Anonymous 0 Comments

Very simply, it occurs early in the summer seasonal cycle. The ground and other objects in the environment have not yet heated as thoroughly and deeply as they will after several more weeks of summer.

Each season changes the ground temperature. A lot of our experience of heat comes from ground heat, as well as the air. Heat rises. A cooler ground absorbs heat rather than reflecting it back.

This goes for the other seasons as well – winter feels colder once the ground is thoroughly and deeply cold, and that can take weeks to peak.

Anonymous 0 Comments

Because thermal mass. Land and sea keeps warming up all through summer and only starts cooling again in the autumn.

Anonymous 0 Comments

It’s as much about the low you’re starting from as anything. The ground temperature is basically as low as you’re going to get to at night under a heat dome. Longer days lead to the ground warming up. Then the ground gets to its maximum in July when the sun is baking down all day in the still lengthy days. Fronts can push the warm air through but until the ground cools down the temps will still get very warm.

Anonymous 0 Comments

its pretty fucken hot where i am, it was in the 90s f today when typically we dont go above 75 too much or below 45 in the winter… not too many houses here have ac

Anonymous 0 Comments

Every day, each part of the earth gains heat from the sun while the sun is up and and also constantly loses heat to space. As long as heat in > heat out for the day in your location, tomorrow will (on average) be hotter. This is true all throughout the summer in most places, both before and after the summer solstice. The solstice would just be the day when the earth tends to heat up the most. In reality, things like clouds, wind and elevation add a little bit more randomness to the temperature day to day and place to place, but that’s the general pattern.

Anonymous 0 Comments

Wow, I posted this question hoping I might get an answer or two, and then got handed a crap day that wouldn’t let me sneak away from my work computer and check in. Imagine my surprise to see so many answers, and it is really great there were so many analogies.

Thanks everyone!

Anonymous 0 Comments

In a word: water.

It takes time for bodies of water to heat up. It starts happening before the first day of summer but it continues well beyond the first day of summer. Once they warm up those bodies of water stay warm and along with wind keep the surrounding air warm.
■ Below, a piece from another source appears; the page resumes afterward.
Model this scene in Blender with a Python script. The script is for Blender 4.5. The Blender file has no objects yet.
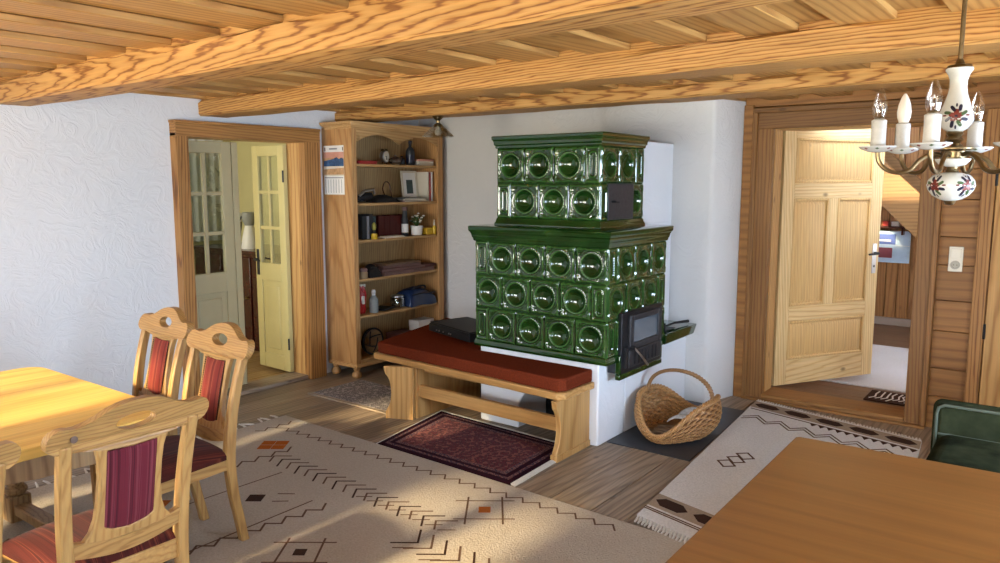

As the days get shorter in the fall the bodies of water slowly cool off.

Anonymous 0 Comments

From Google:

*It’s not the hottest day of the year because the Earth releases the energy it absorbs at various rates — but it never releases it instantly. The Earth will receive the most energy from the sun but will release that energy in late July or August, usually.*

Anonymous 0 Comments

It might help to separate the two things you are thinking about

Maximum heat gained in one day
Vs
Maximum temperature stored

Each day either adds to the stored heat or let’s more heat escape (cooling). The solstice is just the day we can add the most to the storage in one day. But we will add some tomorrow and the next day until we hit the max and then it begins to cool…

Note: this is a vast oversimplification but address the root concept.

Anonymous 0 Comments

because it’s the first day of summer, not the middle day of summer?